Road - togher, Leigh, Co. Tipperary
Co. Tipperary |
Roads & Tracks
Beneath the surface of a north Tipperary bog, at a depth of roughly a metre, lies the preserved remains of an ancient road that once allowed people to cross ground that would otherwise have been impassable.
A togher, as these bog roads are known in Irish archaeology, is a trackway built from timber and other materials laid across wet or unstable terrain, essentially an early engineered solution to a landscape that swallowed feet and wheels alike. The example at Leigh is not a modest path: at eight metres wide, it was a substantial construction, more thoroughfare than footway.
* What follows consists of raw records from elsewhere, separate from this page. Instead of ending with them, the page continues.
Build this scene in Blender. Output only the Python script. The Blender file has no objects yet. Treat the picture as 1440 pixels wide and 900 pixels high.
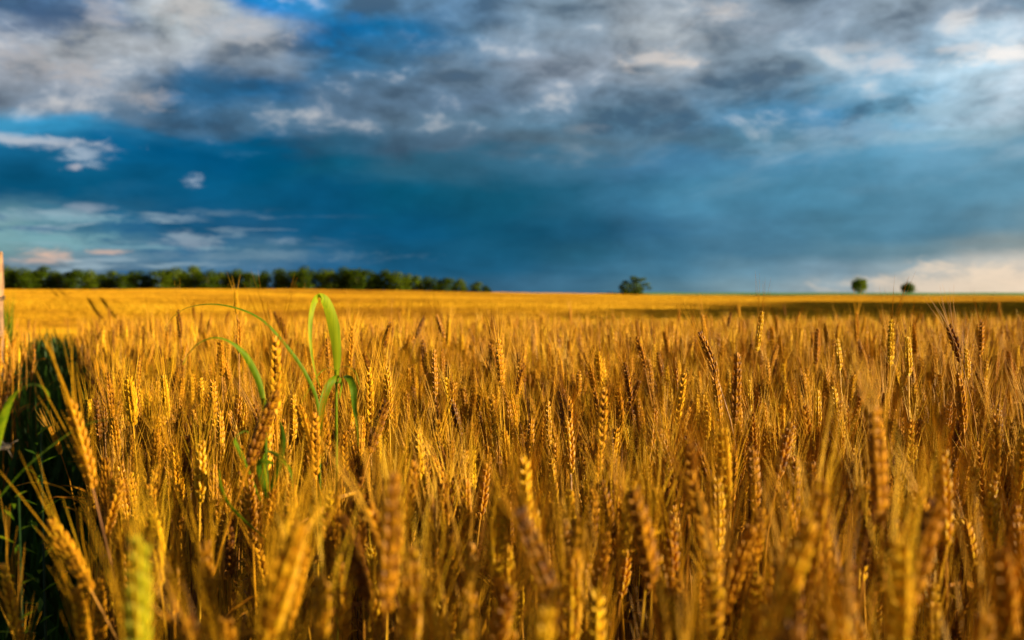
import bpy, math, random
import numpy as np
from mathutils import Vector, Matrix, Euler

rnd = random.Random(7)
rng = np.random.default_rng(7)
S = bpy.context.scene
C = S.collection
R = math.radians

# ------------------------------------------------------------------ camera
EYE = 1.05
FP = 1400.0                       # focal length in photo pixels (1440 wide)
HY = 413.0                        # row of the eye level in the photo
cd = bpy.data.cameras.new('camera')
cam = bpy.data.objects.new('camera', cd)
C.objects.link(cam)
cam.location = (0, 0, EYE)
PITCH = math.atan((450 - HY) / FP)
cam.rotation_euler = (math.pi / 2 - PITCH, 0, 0)
cd.sensor_width = 36
cd.lens = 36 * FP / 1440
cd.clip_start = 0.02
cd.clip_end = 9000
cd.dof.use_dof = True
cd.dof.focus_distance = 1.7
cd.dof.aperture_fstop = 5.0
S.camera = cam

# ------------------------------------------------------------------ world
SUN_AZ, SUN_EL = 106.0, 12.0      # azimuth clockwise from the view direction
sunv = Vector((math.cos(R(SUN_EL)) * math.sin(R(SUN_AZ)),
               math.cos(R(SUN_EL)) * math.cos(R(SUN_AZ)), math.sin(R(SUN_EL))))
w = bpy.data.worlds.new('World')
S.world = w
w.use_nodes = True
nt = w.node_tree
nt.nodes.clear()


def lin(c):
    c = c / 255.0
    return c / 12.92 if c <= 0.04045 else ((c + 0.055) / 1.055) ** 2.4


class NB:
    """tiny node helper"""
    def __init__(s, nt):
        s.nt = nt

    def n(s, t, **kw):
        o = s.nt.nodes.new(t)
        for k, v in kw.items():
            setattr(o, k, v)
        return o

    def put(s, sock, v):
        if isinstance(v, (int, float)):
            sock.default_value = v
        elif isinstance(v, (tuple, list)):
            sock.default_value = v if len(sock.default_value) == len(v) else (*v, 1)
        else:
            s.nt.links.new(v, sock)

    def m(s, op, a, b=0.0, c=None, clamp=False):
        o = s.n('ShaderNodeMath', operation=op, use_clamp=clamp)
        s.put(o.inputs[0], a)
        s.put(o.inputs[1], b)
        if c is not None:
            s.put(o.inputs[2], c)
        return o.outputs[0]

    def mr(s, v, a, b, c=0.0, d=1.0, smooth=True):
        o = s.n('ShaderNodeMapRange')
        if smooth:
            o.interpolation_type = 'SMOOTHSTEP'
        s.put(o.inputs[0], v)
        for i, x in enumerate((a, b, c, d)):
            s.put(o.inputs[i + 1], x)
        return o.outputs[0]

    def mix(s, f, a, b, mode='MIX'):
        o = s.n('ShaderNodeMix', data_type='RGBA', blend_type=mode)
        o.clamp_factor = True
        s.put(o.inputs[0], f)
        s.put(o.inputs[6], a)
        s.put(o.inputs[7], b)
        return o.outputs[2]

    def vec(s, x, y, z=0.0):
        o = s.n('ShaderNodeCombineXYZ')
        s.put(o.inputs[0], x)
        s.put(o.inputs[1], y)
        s.put(o.inputs[2], z)
        return o.outputs[0]

    def noise(s, v, scale, detail=6, rough=0.55, dist=0.0):
        o = s.n('ShaderNodeTexNoise')
        s.put(o.inputs['Vector'], v)
        o.inputs['Scale'].default_value = scale
        o.inputs['Detail'].default_value = detail
        o.inputs['Roughness'].default_value = rough
        o.inputs['Distortion'].default_value = dist
        return o.outputs['Fac']

    def ramp(s, f, stops):
        o = s.n('ShaderNodeValToRGB')
        r = o.color_ramp
        r.interpolation = 'EASE'
        while len(r.elements) < len(stops):
            r.elements.new(0.5)
        for e, (p, c) in zip(r.elements, stops):
            e.position = p
            e.color = (*c, 1)
        s.put(o.inputs[0], f)
        return o.outputs[0]


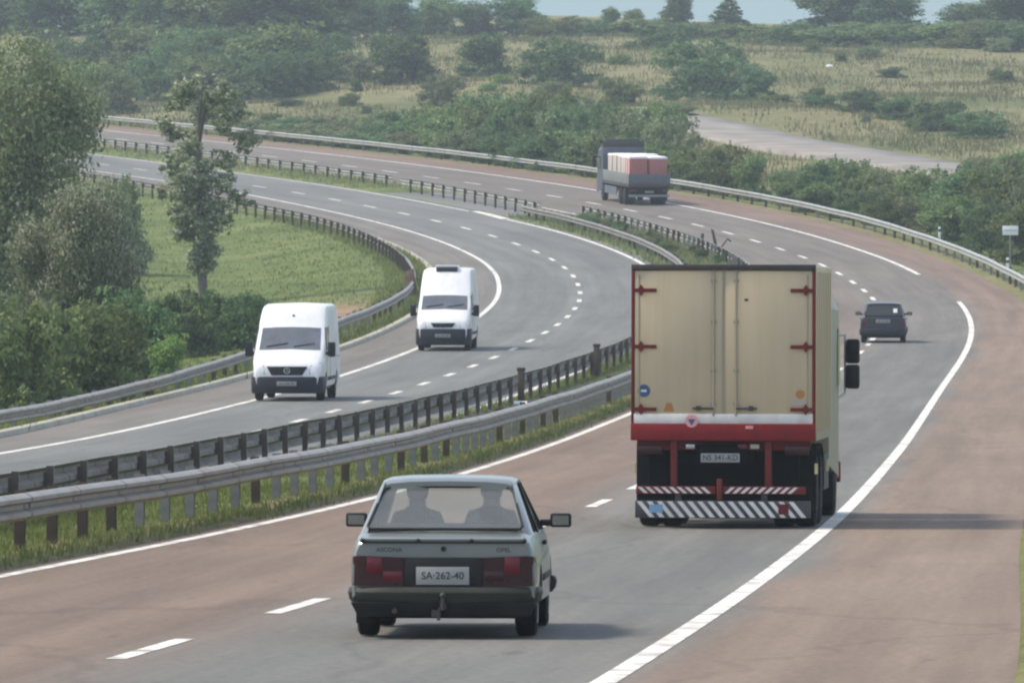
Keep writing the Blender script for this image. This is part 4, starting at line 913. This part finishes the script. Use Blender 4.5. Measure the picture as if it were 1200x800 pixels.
for i in range(5):
    for s in (-1, 1):
        y0 = .35+i*1.42
        p = thing('brick_pallet', 'pallet of red bricks in tan wrap topped with white sheet, on the flatbed truck', 'pallet', group='brick pallets on the flatbed truck')
        k = .02*random.uniform(-1, 1); hgt = 2.80+.08*random.random()-1.25
        G().box(-.52, .52, 0, 1.26, .0, .12).out('pallet_base', 'pallet_wood', p)
        G().box(-.53, .53, 0, 1.27, .125, hgt-.10).out('bricks', 'brick_load' if i == 0 else 'tan_wrap', p, bevel=.03)
        cs = G().box(-.545, .545, -.012, 1.30, hgt-.14, hgt).out('cover_sheet', 'white_wrap', p, bevel=.04)
        for q in (.3, .9):
            g = G(); e0 = .002
            g.hexa([(-.532-e0, q, .13), (.532+e0, q, .13), (.532+e0, q+.1, .13), (-.532-e0, q+.1, .13), (-.532-e0, q, hgt-.15), (.532+e0, q, hgt-.15), (.532+e0, q+.1, hgt-.15), (-.532-e0, q+.1, hgt-.15)])
            g.out('strap', 'white_wrap', p)
        p.matrix_world = FM @ Matrix.Translation((s*.58, y0, 1.254)) @ Matrix.Rotation(k, 4, 'Z')

# ------------------------------------------------------------------ small roadside things
def at(px, Y, dz=0.):
    x = (px-600)*Y/10000; return (x, Y, float(GZ(x, Y))+dz)
sg = thing('road_sign', 'small white sign on a thin post behind the right hand guardrail', 'sign', at(1184, 405))
sz = (270-60)  # sign stands about a metre and a half above the verge
top = EYE-sz*405/10000-sg.location.z
G().cyl((0, 0, -.3), (0, 0, top+.15), .035, 10).out('post', 'post_grey', sg)
G().box(-.37, .37, -.06, -.037, top-.22, top+.22).out('sign_board', 'sign_white', sg, bevel=.01)
G().box(-.33, .33, -.063, -.0605, top-.02, top+.02).out('sign_line', 'sticker_grey', sg)
for i, (px, Y, h, lab) in enumerate(((1181, 398, .75, 'short pale marker post in the verge below the small white sign'), (1101, 440, .95, 'pale marker post standing in the bushes behind the right hand guardrail'))):
    m_ = thing('marker_post', lab, 'marker post', at(px, Y))
    G().box(-.06, .06, -.05, .05, -.2, h).out('post', 'sign_white', m_, bevel=.02); G().box(-.062, .062, -.055, -.051, h-.25, h-.12).out('reflector', 'tail_dark', m_)
rb = thing('rail_bend_panel', 'added rust brown panel for the guardrail bend seen end on, beside the farther van', 'board', (float(RLO(362))+.1, 362, float(ZR(362))))  # added panel standing in for the rusty rail bend seen end-on
G().hexa([(-.28, -.03, .05), (.16, -.03, .0), (.16, .03, .0), (-.28, .03, .05), (-.40, .12, 1.15), (-.02, .12, 1.3), (-.02, .16, 1.3), (-.40, .16, 1.15)]).out('panel', 'rail_bend_rust', rb, bevel=.01)
G().cyl((-.1, .16, -.2), (-.14, .16, 1.0), .04, 8).out('post', 'post_rust', rb)
for px, Y, h, lean, lab in ((842, 425, 1.25, .3, 'dark broken post leaning in the median just above the box truck roof'), (821, 428, .95, -.12, 'short dark stump of a post in the median, left of the leaning post')):
    m_ = thing('broken_post', lab, 'post', at(px, Y))
    G().hexa([(-.1, -.08, -.2), (.1, -.08, -.2), (.1, .08, -.2), (-.1, .08, -.2), (-.08-lean, -.06, h), (.06-lean, -.06, h-.08), (.06-lean, .06, h-.05), (-.08-lean, .06, h)]).out('post', 'post_rust', m_, bevel=.01)
    if lean > 0: G().tube([(.1, 0, .25), (.45, 0, .75), (.62, 0, .60)], .04, 6).out('bent_bar', 'post_rust', m_)
ms = G().hexa([(-.30, -.35, -.05), (.30, -.30, -.05), (.28, .35, -.05), (-.32, .3, -.05), (-.28, -.33, .12), (.28, -.28, .10), (.26, .33, .12), (-.30, .28, .14)]).out('concrete_slab', 'stone_white', bevel=.02)
ms.location = (float(RML(216))+.55, 216, float(GZ(float(RML(216))+.55, 216))+.04); tag(ms, 'pale concrete slab lying in the median grass between the two guardrails', 'slab')
for Y, h, lab in ((218, 1.0, 'dark marker post at the median guardrail right above the pale slab'), (252, 1.05, 'dark marker post at the median guardrail close to the left edge of the box truck')):
    m_ = thing('marker_post', lab, 'marker post', (float(RML(Y))+.3, Y, float(ZR(Y))))
    G().box(-.09, .09, -.05, .05, -.3, h-.1).out('post', 'post_rust', m_, bevel=.01); G().box(-.11, .11, -.055, .055, h-.095, h).out('cap', 'dark_steel', m_, bevel=.01)
sb = G(); sb.ball((0, 0, .12), .32, 1.15, .7, .55); o = sb.out('marker_stone', 'stone_white'); o.location = at(972, 800, .0); tag(o, 'white painted stone lying in the grass of the hillside field', 'stone')

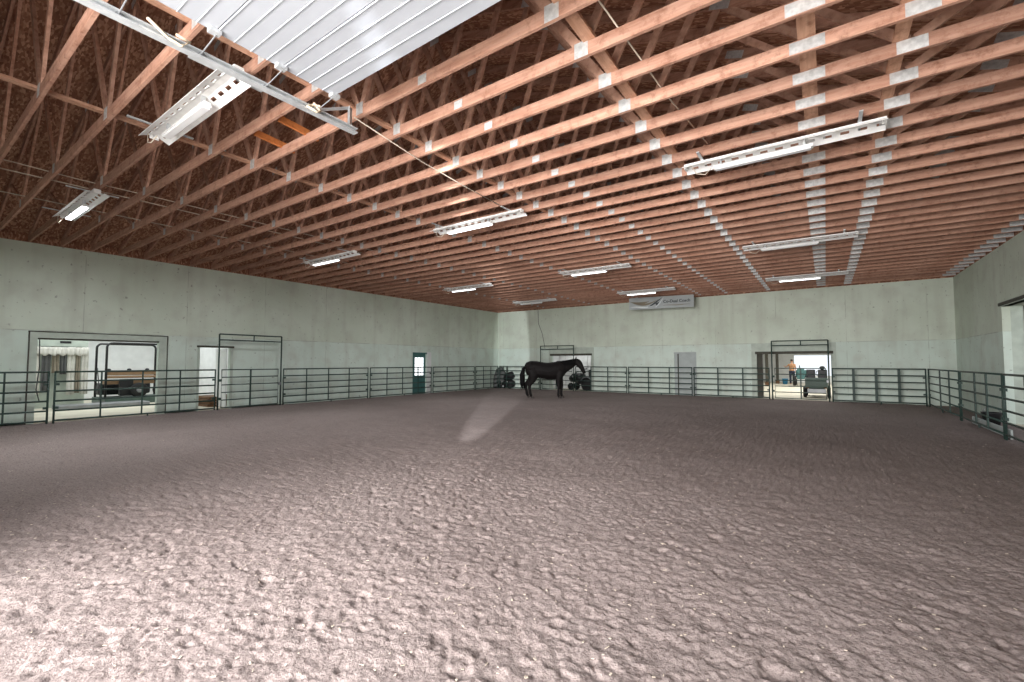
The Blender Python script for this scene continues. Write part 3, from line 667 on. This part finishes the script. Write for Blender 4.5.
def text(body, size, loc, m, parent, shear=.0):
    cu = bpy.data.curves.new('lettering', 'FONT'); cu.body = body; cu.size = size; cu.extrude = .002; cu.shear = shear; cu.align_x = 'LEFT'; cu.offset = .004
    cu.materials.append(M[m]); tmp = bpy.data.objects.new('lettering_curve', cu); COL.objects.link(tmp); bpy.context.view_layer.update()
    me = bpy.data.meshes.new_from_object(tmp.evaluated_get(bpy.context.evaluated_depsgraph_get())); bpy.data.objects.remove(tmp)
    me.materials.clear(); me.materials.append(M[m])
    o = bpy.data.objects.new('lettering', me); COL.objects.link(o); o.parent = parent; o.location = loc; o.rotation_euler = (PI / 2, 0, 0); return o
text('Co-Dual Coach', .185, (.12, -.024, BZ + .25), 'banner_dark', bn)
for u in (-BW + .03, 0, BW - .03):
    wy = 21.05 + u * math.sin(math.radians(8)); ty = min(YT, key=lambda q: abs(q - wy)); dy = (ty - wy) / math.cos(math.radians(8))
    MB().tube([(u, 0, BZ + BHt - .03), (u, 0, HT - .006), (u, dy, HT - .006)], .007, 6).build('hanging_tie', 'darkwire', bn, True)

# ------------------------------------------------------------------ horse
def body_mesh(name, chains, m, parent, voxel, smooth_it=6):
    b = MB()
    for c in chains:
        if c[0] == 'ball': b.ball(*c[1:])
        else: b.tube(c[0], c[1], 12)
    o = b.build(name, m, parent, True)
    rm = o.modifiers.new('remesh', 'REMESH'); rm.mode = 'VOXEL'; rm.voxel_size = voxel; rm.use_smooth_shade = True
    s = o.modifiers.new('smooth', 'SMOOTH'); s.iterations = smooth_it; s.factor = .5
    return o
hx, hy = -10.37, 17.58
horse = empty('horse', (hx, hy, ground_z(hx, hy)), math.radians(33), 'dark bay horse standing at the back, facing right', 'horse'); horse.scale = (1.12, 1.12, 1.12)
ch = []
# trunk, rump at -x and chest at +x: (width, height) radii
tr = [(-.88, 1.18), (-.82, 1.19), (-.68, 1.19), (-.45, 1.17), (-.2, 1.12), (.05, 1.09), (.3, 1.10), (.5, 1.13), (.66, 1.13), (.78, 1.10)]
rr = [(.10, .14), (.20, .25), (.28, .32), (.30, .335), (.315, .335), (.32, .345), (.305, .36), (.27, .36), (.21, .29), (.11, .16)]
ch.append(([(x, 0, z) for x, z in tr], rr))
ch.append(([(.30, 0, 1.36), (.45, 0, 1.42), (.60, 0, 1.40)], [(.05, .06), (.08, .09), (.06, .06)]))                      # withers
# neck and head
ch.append(([(.48, 0, 1.18), (.70, 0, 1.27), (.92, 0, 1.36), (1.12, 0, 1.45), (1.23, 0, 1.50)], [(.18, .32), (.14, .265), (.11, .20), (.09, .15), (.07, .10)]))
ch.append(([(1.17, 0, 1.52), (1.24, 0, 1.47), (1.32, 0, 1.37), (1.40, 0, 1.24), (1.47, 0, 1.11), (1.51, 0, 1.03), (1.53, 0, .99)], [(.06, .07), (.095, .13), (.095, .135), (.078, .10), (.06, .075), (.06, .07), (.04, .045)]))
for s in (-1, 1):
    ch.append(([(1.17, .055 * s, 1.54), (1.18, .075 * s, 1.62), (1.205, .085 * s, 1.70)], [.032, .028, .008]))             # ears
    # front leg: shoulder, elbow, knee, fetlock
    fx = .50 + (.09 if s > 0 else -.05)
    ch.append(([(.52, .15 * s, 1.10), (.50, .165 * s, .88), (fx, .16 * s, .66), (fx + .02, .16 * s, .46), (fx + .01, .16 * s, .30), (fx, .16 * s, .14), (fx + .04, .16 * s, .07)], [(.13, .19), (.11, .16), (.078, .095), (.068, .072), (.046, .052), (.056, .058), (.052, .055)]))
    # hind leg: hip, stifle, hock (back), fetlock
    bx_ = -.08 if s > 0 else .06
    ch.append(([(-.62, .16 * s, 1.16), (-.52, .18 * s, .92), (-.62 + bx_ * .5, .175 * s, .72), (-.76 + bx_, .165 * s, .54), (-.76 + bx_, .16 * s, .40), (-.72 + bx_, .16 * s, .16), (-.67 + bx_, .16 * s, .07)], [(.17, .25), (.145, .22), (.10, .14), (.066, .085), (.05, .058), (.056, .06), (.052, .055)]))
hb = body_mesh('body', ch, 'horse', horse, .022)
for s in (-1, 1):
    for lx in (.54 + (.09 if s > 0 else -.05), -.655 + (-.08 if s > 0 else .06)):
        MB().lathe([(.070, 0), (.063, .04), (.054, .075)], (lx + .01, .16 * s, -.012), (0, 0, 1), 14).build('hoof', 'hoof', horse, True)
    MB().ball((1.285, .088 * s, 1.43), .018, .012, .016).build('eye', 'eye', horse, True)
    MB().ball((1.515, .045 * s, 1.025), .012, .01, .014).build('nostril', 'eye', horse, True)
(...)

The togher was first recorded in the 1960s by Rynne, who documented it as a brushwood and gravel track running in a west-southwest to east-northeast direction, held in place by wooden pegs of birch and hazel, each around a metre long and four centimetres in diameter. Excavation showed that the roadway was built from rounded beams of oak, ash and birch, laid side by side transversely across the line of travel, a technique designed to spread weight and resist the pull of the bog. The site does not sit in isolation. To the west lie the early medieval Liathmore churches, and additional toghers have been identified nearby, including a narrow brushwood and plant trackway just one metre wide and a second, more fragmentary construction of split planks orientated east to west. The clustering of these features around bogland on high ground suggests the area was a node of movement and activity for a considerable period. When the Irish Archaeological Wetland Unit from UCD inspected the principal togher in 1995, they found it was actively being destroyed by industrial peat milling, a fate that has overtaken many such sites across the Irish midlands.